Wood was the headliner of a Phillies draft class that heavily leaned toward college pitching. Their first six picks in 2025 were collegiate arms; four of them were considered starters.

“They came in polished,” said Ellmyer, who has worked with all of them this season. “Like, they were ready to go. They were ready to be coached. They were ready to compete. And one of the things we talked about a lot as a group was leaning into your strengths and executing them. And they really seemed to buy into that.”

A year later, Wood is the only one who has advanced to Double A. Only two others have been promoted to High-A Jersey Shore. The rest of the collegiate pitchers are still in Low A. Cade Obermueller, the second-round pick, was sidelined by illness to begin the season. He’s yet to make a start longer than four innings in pro ball. Cody Bowker, a righy who went in the third round, is at High A and has two five-inning starts. Fourth-rounder Sean Youngerman remains at Low-A Clearwater; he’s completed five innings once.

The Phillies had targeted advanced pitchers with certain fastball traits.

“It’s one of the harder things to change, to affect, to really make better,” Ellmyer said. “That and command. And we were lucky enough to get a lot of guys who had good fastballs and threw strikes for the most part. That makes our job a little bit easier on the player-development side where we can actually impact. Like: ‘Hey, we need to adjust the breaking ball. We need to work on off-speed command. We need to go from the changeup to a splitter.’ Those things will happen. But the things that are hardest to intervene with — typically the delivery, the fastball, strikes in general — are some of the things that are harder to develop. Not to say that no one can do it. It’s just difficult. We lined up having some guys that did the things that were hard to teach really well. And that set us up to hit the ground running.”

They haven’t seen a ton of return yet. “A lot of time left in their careers,” Ellmyer said. This is true; it’s why any accelerated timeline for Wood feels far-fetched. For now.

What makes Wood’s fastball so good?

“It’s a really cool combination of a low-release height and a high slot that gives it a decent amount of (vertical break),” Ellmyer said. “The extension is elite. He throws 95 to 98 (mph). And he commands it, which is probably the biggest thing. He’s done a fantastic job throwing his fastball in the zone to start, but he’s also done a good job expanding or moving it to different sides of the plate versus different-side hitters. He has the aptitude to do it. His command of it is one of the pieces that goes a long way. A little under-recognized at times.”

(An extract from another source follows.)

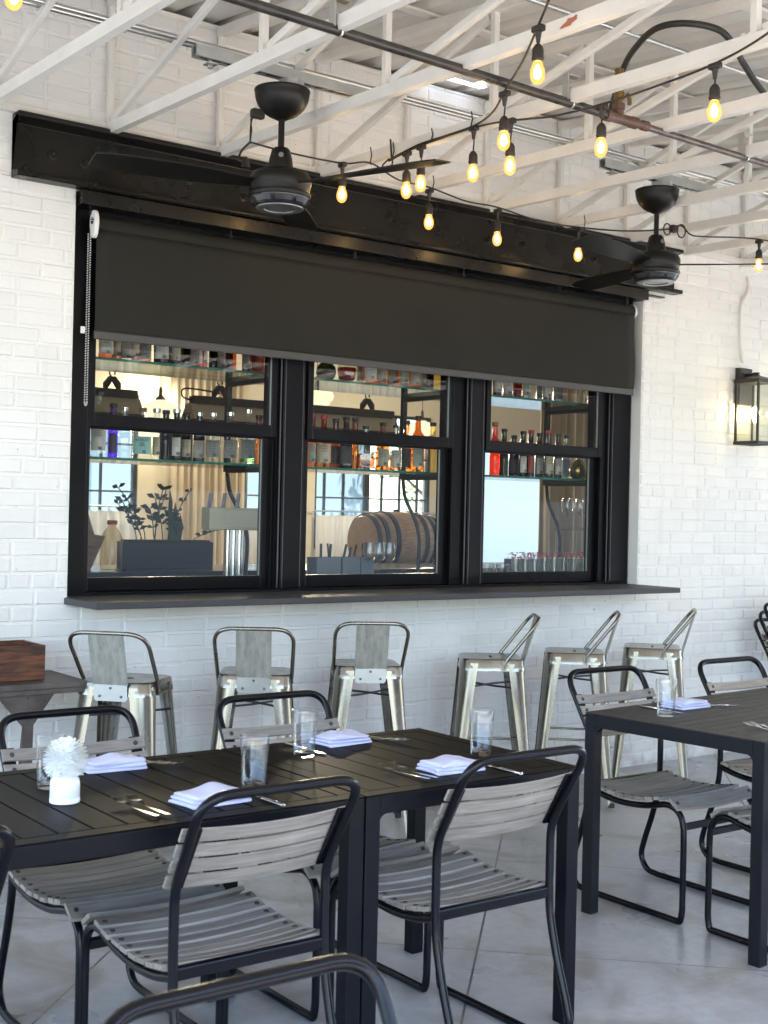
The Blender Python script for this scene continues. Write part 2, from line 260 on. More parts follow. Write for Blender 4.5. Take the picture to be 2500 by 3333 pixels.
# ------------------------------------------------------------------ mesh helpers
class MB:
    def __init__(s): s.v = []; s.f = []; s.mi = []
    def add(s, vs, fs, mi=0):
        b = len(s.v); s.v += [tuple(v) for v in vs]; s.f += [tuple(b+i for i in f) for f in fs]; s.mi += [mi]*len(fs); return s
    def box(s, x0, y0, z0, x1, y1, z1, mi=0):
        return s.add([(x0,y0,z0),(x1,y0,z0),(x1,y1,z0),(x0,y1,z0),(x0,y0,z1),(x1,y0,z1),(x1,y1,z1),(x0,y1,z1)],
                     [(0,3,2,1),(4,5,6,7),(0,1,5,4),(1,2,6,5),(2,3,7,6),(3,0,4,7)], mi)
    def cbox(s, x0, y0, z0, x1, y1, z1, c=.004, mi=0):
        """box with chamfered edges"""
        bm = bmesh.new(); bmesh.ops.create_cube(bm, size=1)
        for v in bm.verts: v.co = Vector(((x0+x1)/2+v.co.x*(x1-x0), (y0+y1)/2+v.co.y*(y1-y0), (z0+z1)/2+v.co.z*(z1-z0)))
        bmesh.ops.bevel(bm, geom=bm.edges[:], offset=c, segments=2, affect='EDGES', profile=.5)
        return s.addbm(bm, mi)
    def addbm(s, bm, mi=0):
        bm.verts.index_update(); vs = [v.co[:] for v in bm.verts]; fs = [[v.index for v in f.verts] for f in bm.faces]; bm.free(); return s.add(vs, fs, mi)
    def bar(s, a, b, wd, ht, upv=(0,0,1), mi=0):
        a, b = Vector(a), Vector(b); d = (b-a).normalized(); u = Vector(upv); sd = d.cross(u)
        if sd.length < 1e-4: sd = d.cross(Vector((1,0,0)))
        sd.normalize(); u = sd.cross(d); vs = []
        for p in (a, b):
            for i, j in ((-1,-1),(1,-1),(1,1),(-1,1)): vs.append(p+sd*i*wd/2+u*j*ht/2)
        return s.add(vs, [(0,1,2,3),(7,6,5,4),(0,4,5,1),(1,5,6,2),(2,6,7,3),(3,7,4,0)], mi)
    def tube(s, path, r, n=12, mi=0, cap=True):
        P = [Vector(p) for p in path]; rs = r if isinstance(r, (list, tuple)) else [r]*len(P)
        T = []
        for i in range(len(P)):
            t = P[min(i+1, len(P)-1)]-P[max(i-1, 0)]; T.append(t.normalized() if t.length > 1e-9 else Vector((0,0,1)))
        nrm = T[0].orthogonal().normalized(); vs = []
        for i in range(len(P)):
            nrm = (nrm - T[i]*nrm.dot(T[i])).normalized(); bi = T[i].cross(nrm)
            for k in range(n):
                a = 2*PI*k/n; vs.append(P[i]+(nrm*math.cos(a)+bi*math.sin(a))*rs[i])
        fs = [(i*n+k, i*n+(k+1)%n, (i+1)*n+(k+1)%n, (i+1)*n+k) for i in range(len(P)-1) for k in range(n)]
        if cap: fs += [tuple(range(n-1, -1, -1)), tuple(range((len(P)-1)*n, len(P)*n))]
        return s.add(vs, fs, mi)
    def lathe(s, prof, n=24, c=(0,0,0), mi=0, axis='z'):
        vs = []; m = len(prof)
        for r, z in prof:
            for k in range(n):
                a = 2*PI*k/n; x, y = r*math.cos(a), r*math.sin(a)
                vs.append((c[0]+x, c[1]+y, c[2]+z) if axis == 'z' else (c[0]+z, c[1]+x, c[2]+y))
        fs = [(i*n+k, i*n+(k+1)%n, (i+1)*n+(k+1)%n, (i+1)*n+k) for i in range(m-1) for k in range(n)]
        if prof[0][0] > 1e-6: fs.append(tuple(range(n-1, -1, -1)))
        if prof[-1][0] > 1e-6: fs.append(tuple(range((m-1)*n, m*n)))
        return s.add(vs, fs, mi)
    def prism(s, poly, z0, z1, mi=0, f=None):
        """extrude a 2-D polygon; f maps (u, v, w) to xyz"""
        f = f or (lambda u, v, w: (u, v, w)); n = len(poly)
        vs = [f(u, v, z0) for u, v in poly]+[f(u, v, z1) for u, v in poly]
        return s.add(vs, [tuple(range(n-1, -1, -1)), tuple(range(n, 2*n))]+[(i, (i+1)%n, n+(i+1)%n, n+i) for i in range(n)], mi)
    def xf(s, mtx, start=0):
        s.v = s.v[:start]+[tuple(mtx @ Vector(v)) for v in s.v[start:]]; return s
    def build(s, name, mats, parent=None, smooth=None, loc=None, bevel=None, fixn=True):
        me = bpy.data.meshes.new(name); me.from_pydata(s.v, [], s.f)
        mats = mats if isinstance(mats, (list, tuple)) else [mats]
        for m in mats: me.materials.append(MT[m] if isinstance(m, str) else m)
        me.polygons.foreach_set('material_index', s.mi)
        if fixn:
            bm = bmesh.new(); bm.from_mesh(me); bmesh.ops.recalc_face_normals(bm, faces=bm.faces[:]); bm.to_mesh(me); bm.free()
        if smooth:
            me.polygons.foreach_set('use_smooth', [True]*len(me.polygons)); me.set_sharp_from_angle(angle=R(smooth))
        me.update()
        o = bpy.data.objects.new(name, me); COL.objects.link(o)
        if loc: o.location = loc
        if parent: o.parent = parent
        if bevel:
            b = o.modifiers.new('bevel', 'BEVEL'); b.width = bevel; b.segments = 2; b.limit_method = 'ANGLE'; b.angle_limit = R(50)
        return o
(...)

Wood will return to Reading, Pa., this week. The Phillies could skip a start or two sometime this summer to keep Wood’s innings in check. “I fully respect their decisions with me,” Wood said. “And everything is laid out.” The plans are always subject to change because they’re just plans.

So the kid from Arkansas didn’t mind a one-inning taste of the dream.

“I know before that first pitch,” Wood said, “my heart was pumping.”